### [To be done]
Starting with the first line below, extract each line through the one that contains "20).build('cover', 'conduit', t)", inclusive, excluding pictures.

### [Given material]
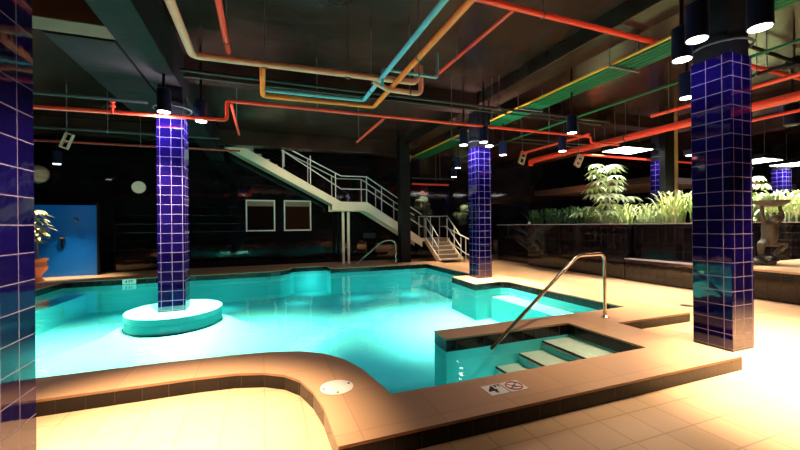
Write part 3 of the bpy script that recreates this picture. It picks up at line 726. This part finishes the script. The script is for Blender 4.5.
for a in (.25, PI + .1, 4.6): MB().lathe([(.012, 0), (.012, .009)], (.58 + .112 * math.cos(a), 3.12 + .112 * math.sin(a), 0), 10).build('screw', 'ink', t)
t = thing('main_drain', (-.3, 7.2, -.84), 'dark square drain grate on the pool bottom right of the island', 'drain')
MB().box(-.25, .02, 5.95, 6.25, -.85, -.835).build('grate_frame', 'conduit', t, smooth=False)
m = MB()
for k_ in range(5): m.box(-.22 + k_ * .05, -.20 + k_ * .05, 5.98, 6.22, -.834, -.830)
m.build('grate_slats', 'ink', t, smooth=False)
t.location = (-.1, 6.1, -.85)
for ch in t.children: ch.location = Vector(ch.location) + Vector((-.2, 1.1, .01))
t = thing('deck_drain', (7.2, 4.4, FZ), 'small round drain cover in the bright deck behind the large column', 'drain')
MB().lathe([(.10, 0), (.10, .006), (.08, .009)], (7.2, 4.4, FZ), 20).build('cover', 'conduit', t)

# ------------------------------------------------------------------ frog statue
fx, fy, fz = 10.08, 4.54, .45
t = thing('frog_statue', (fx, fy, fz), 'weathered bronze frog statue holding a bowl overhead on the tiled ledge', 'statue')
rv = Vector((.936, -.352, 0)); fv = Vector((-.352, -.936, 0))       # right and toward the viewer
def fp(a, b_, z): return Vector((fx, fy, fz)) + rv * a + fv * b_ + Vector((0, 0, z))
# rocky base
rnd = random.Random(9); m = MB()
for k_ in range(16):
    a = rnd.uniform(0, 2 * PI); r_ = rnd.uniform(0, .27)
    m.blob(fp(r_ * math.cos(a), r_ * .7 * math.sin(a), rnd.uniform(.02, .17) * (1 - r_)), (rnd.uniform(.08, .16), rnd.uniform(.08, .15), rnd.uniform(.04, .09)), sub=2)
m.build('rock_base', 'bronze', t)
# body: one skinned surface
def skinned(name, verts, edges, radii, mat, parent, root=0, sub=2):
    me = bpy.data.meshes.new(name); pw = Vector(parent_world(parent)); me.from_pydata([tuple(Vector(v) - pw) for v in verts], edges, [])
    o = bpy.data.objects.new(name, me); C.objects.link(o); me.materials.append(M[mat]); o.parent = parent
    md = o.modifiers.new('skin', 'SKIN'); md.use_smooth_shade = True
    for i, r_ in enumerate(radii): me.skin_vertices[0].data[i].radius = (r_, r_) if not isinstance(r_, tuple) else r_; me.skin_vertices[0].data[i].use_root = (i == root)
    s_ = o.modifiers.new('sub', 'SUBSURF'); s_.levels = sub; s_.render_levels = sub
    return o
V = []; R_ = []; E_ = []
def v(p, r_, prev=None):
    V.append(p); R_.append(r_)
    if prev is not None: E_.append((prev, len(V) - 1))
    return len(V) - 1
pel = v(fp(0, -.02, .50), .11); bel = v(fp(.01, .03, .64), .125, pel); ch_ = v(fp(.03, .03, .82), .10, bel); nk = v(fp(.04, .05, .93), .085, ch_)
hd = v(fp(.05, .10, 1.00), .10, nk); sn = v(fp(.06, .19, 1.01), .06, hd)
for sd in (-1, 1):
    hip = v(fp(.10 * sd, .0, .47), .085, pel); kn = v(fp(.27 * sd, .12, .46), .075, hip); an = v(fp(.15 * sd, -.02, .22), .045, kn)
    ft = v(fp(.19 * sd, .12, .17), .035, an); v(fp(.24 * sd, .20, .155), .02, ft); v(fp(.16 * sd, .22, .155), .02, ft)
    sh = v(fp(.03 + .12 * sd, .02, .88), .055, ch_); el = v(fp(.03 + .22 * sd, .06, 1.02), .042, sh); wr = v(fp(.03 + .19 * sd, .03, 1.21), .032, el); v(fp(.03 + .20 * sd, .03, 1.27), .035, wr)
skinned('body', V, E_, R_, 'bronze', t)
m = MB()
for sd in (-1, 1): m.blob(fp(.05 + .055 * sd, .13, 1.085), (.032, .032, .034))
m.build('eyes', 'bronze', t)
m = MB(); m.lathe([(.08, 1.23), (.20, 1.25), (.28, 1.31), (.31, 1.37), (.29, 1.37), (.20, 1.33), (.06, 1.32)], tuple(fp(.03, .02, 0)), 28); m.build('bowl', 'bronze', t)
grass_plant(tuple(fp(.03, .02, 1.335)), 46, .26, .30, .022, 'leafpale', 'pale trailing plant growing in the bowl held by the frog', 99)
for o in C.objects:
    if o.get('label') == 'pale trailing plant growing in the bowl held by the frog': o['group'] = 'plant in the frog bowl'

# ------------------------------------------------------------------ lights
def area(name, loc, rot, sx_, sy_, e, col):
    l = bpy.data.lights.new(name, 'AREA'); l.shape = 'RECTANGLE'; l.size = sx_; l.size_y = sy_; l.energy = e; l.color = col
    o = bpy.data.objects.new(name, l); C.objects.link(o); o.location = loc; o.rotation_euler = rot; return o
def point(name, loc, e, col, r_=.1):
    l = bpy.data.lights.new(name, 'POINT'); l.energy = e; l.color = col; l.shadow_soft_size = r_
    o = bpy.data.objects.new(name, l); C.objects.link(o); o.location = loc; return o
TEAL = (.25, 1, .92)
for x, y in ((-3.4, 6.0), (-3.2, 9.6), (-3.4, 11.0), (-1.0, 10.9), (.9, 10.9), (2.8, 10.9), (1.5, 12.3), (.4, 6.0), (2.6, 6.0), (2.6, 8.6), (4.4, 10.9), (4.2, 5.6), (1.0, 8.4), (2.4, 3.4)):
    point('underwater_fill', (x, y, -.45), 11 if y > 3.5 else 4, TEAL, .15).visible_glossy = False  # unseen fill points hung in the water, kept out of reflections
for x, y, e in ((-1.56, 7.05, 170), (-1.0, 7.55, 120), (4.75, 8.1, 170), (5.2, 7.6, 110), (4.72, 2.95, 22), (5.1, 2.25, 22), (11.7, 7.7, 200), (18.4, 7.6, 300)):
    point('can_spill', (x, y, 3.16), e, (.85, .80, 1), .04).visible_glossy = False  # added points imitate can spill; the far columns have no cans
# planter spotlights
for x, y, e in ((9.9, 8.6, 1100), (9.8, 6.3, 1500), (14.0, 6.7, 3000), (14.0, 5.5, 2400), (9.6, 4.5, 700), (12.9, 4.4, 900), (10.2, 11.0, 60)):
    spot('planter_light', (x, y, 3.9), e, 75, col=(1, .93, .78), blend=.6, size=.06)
spot('stair_fill', (1.0, 11.0, 3.2), 200, 80, col=(1, .82, .58), size=.1, rot=(math.radians(84), 0, math.radians(-10))).visible_glossy = False  # added fill for the stair, no fixture there, kept out of reflections
spot('soffit_fill', (12.5, 11.0, 1.6), 420, 120, col=(1, .6, .35), size=.1, rot=(math.radians(150), 0, 0))  # added upward fill to brighten the soffit, no fixture there
area('panel_light', (11.5, 7.6, 3.4), (0, 0, 0), 4, 1, 40, (1, .95, .9))

w = bpy.data.worlds.new('world'); sc.world = w; w.use_nodes = True
w.node_tree.nodes['Background'].inputs[0].default_value = (.010, .009, .012, 1); w.node_tree.nodes['Background'].inputs[1].default_value = .5

# ------------------------------------------------------------------ camera
F_, YAW, ROLL = 366., math.radians(20.58), math.radians(.586)
cam = bpy.data.cameras.new('camera'); co = bpy.data.objects.new('camera', cam); C.objects.link(co)
cam.sensor_width = 36; cam.lens = 36 * F_ / 800; cam.clip_start = .05
f = Vector((math.sin(YAW), math.cos(YAW), 0)); r = Vector((math.cos(YAW), -math.sin(YAW), 0)); d = Vector((0, 0, -1))
rt = math.cos(ROLL) * r + math.sin(ROLL) * d; dn = -math.sin(ROLL) * r + math.cos(ROLL) * d
mt = Matrix((( rt.x, -dn.x, -f.x, 0), (rt.y, -dn.y, -f.y, 0), (rt.z, -dn.z, -f.z, 1.38), (0, 0, 0, 1)))
co.matrix_world = mt
sc.camera = co
sc.view_settings.view_transform = 'Standard'; sc.view_settings.look = 'None'; sc.view_settings.exposure = 0
try:
    sc.cycles.max_bounces = 8; sc.cycles.transparent_max_bounces = 12; sc.cycles.use_denoising = True; sc.cycles.sample_clamp_indirect = 6; sc.cycles.caustics_reflective = False
except Exception: pass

### [The answer]
Write part 3 of the bpy script that recreates this picture. It picks up at line 726. This part finishes the script. The script is for Blender 4.5.
for a in (.25, PI + .1, 4.6): MB().lathe([(.012, 0), (.012, .009)], (.58 + .112 * math.cos(a), 3.12 + .112 * math.sin(a), 0), 10).build('screw', 'ink', t)
t = thing('main_drain', (-.3, 7.2, -.84), 'dark square drain grate on the pool bottom right of the island', 'drain')
MB().box(-.25, .02, 5.95, 6.25, -.85, -.835).build('grate_frame', 'conduit', t, smooth=False)
m = MB()
for k_ in range(5): m.box(-.22 + k_ * .05, -.20 + k_ * .05, 5.98, 6.22, -.834, -.830)
m.build('grate_slats', 'ink', t, smooth=False)
t.location = (-.1, 6.1, -.85)
for ch in t.children: ch.location = Vector(ch.location) + Vector((-.2, 1.1, .01))
t = thing('deck_drain', (7.2, 4.4, FZ), 'small round drain cover in the bright deck behind the large column', 'drain')
MB().lathe([(.10, 0), (.10, .006), (.08, .009)], (7.2, 4.4, FZ), 20).build('cover', 'conduit', t)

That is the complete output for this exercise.